In response to this, The Greenlining Institute is working to ensure that the Citizens Redistricting Commission reflects the diversity found throughout California through their new initiative, Line Up California!

One of the most powerful tools available, redistricting or re-drawing electoral districts can empower or disempower communities of color. During the Civil Rights struggle, redistricting was often used to split communities of color in order to dilute their voting power. California is already composed of 60 percent people of color, and will grow larger and more diverse over the next decade. It is then imperative that all communities have a voice in drawing electoral districts.

The need to empower and represent the Fil-Am community

Filipino-American community and political leaders believe that this is a vital and critical step to the recognition and empowerment of all Fil-Ams in California. In the Bay Area alone, Fil-Ams constitute over 550,00 to 600,00 of the total Asian American population.

“The commission is late to be formed by timely nonetheless, said San Mateo County Commissioner Fel Amistad and added, “It is needed to ensure that a correct and proper tally of representative government officials and elected leaders can be accounted for and made.”

Steve Arevalo, Political Director of the Filipino American Democratic Caucus believes that the commission will make significant recommendations on how political resources will be allocated in the State.

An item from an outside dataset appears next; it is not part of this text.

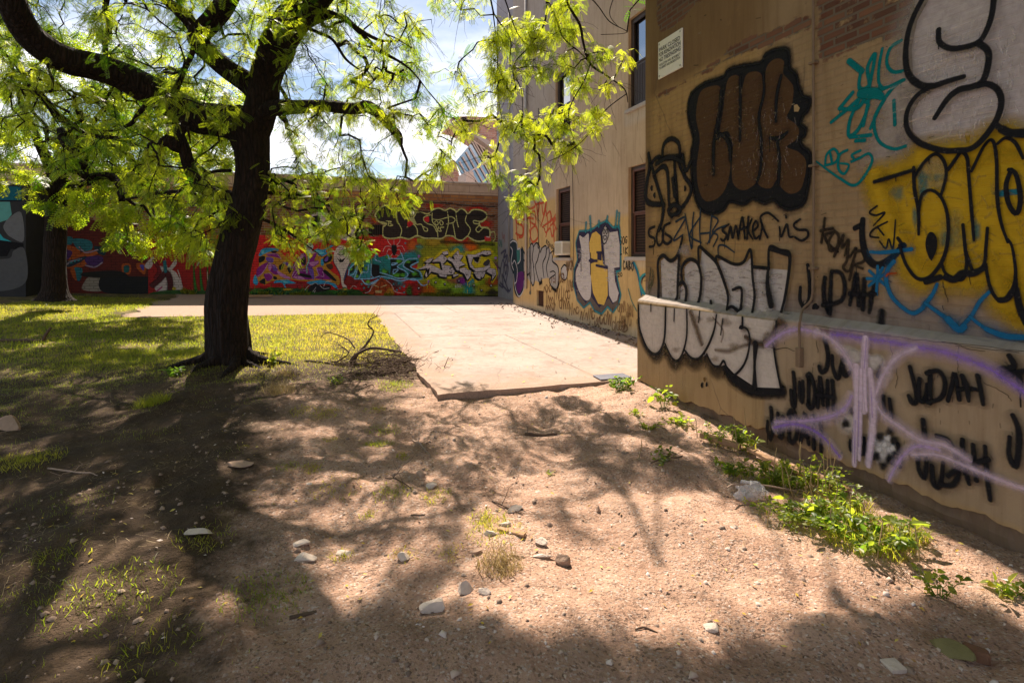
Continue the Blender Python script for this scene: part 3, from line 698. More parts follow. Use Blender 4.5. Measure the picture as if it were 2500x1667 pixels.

“We must be very vigilant and build coalitions with other communities and organizations to ensure our community’s political interests are preserved,” said Arevalo. He also believes that there is an urgent need to educate the community.

“Redistricting is a process where the average citizen has limited or no knowledge how these political districts are organized,” Arevalo explained. “We need to educate our community in regards to redistricting. We need to identify those assembly and make the difference in an election.”

Amistad explained that the commission needs to account for our lack of political appointments to various government positions.

He further noted that Fil-Ams need to step up and be counted. “Fil-Am candidates do not get elected because the powers that be do not recognize our real numbers and so we are slighted and overlooked. We are taken for granted many times.”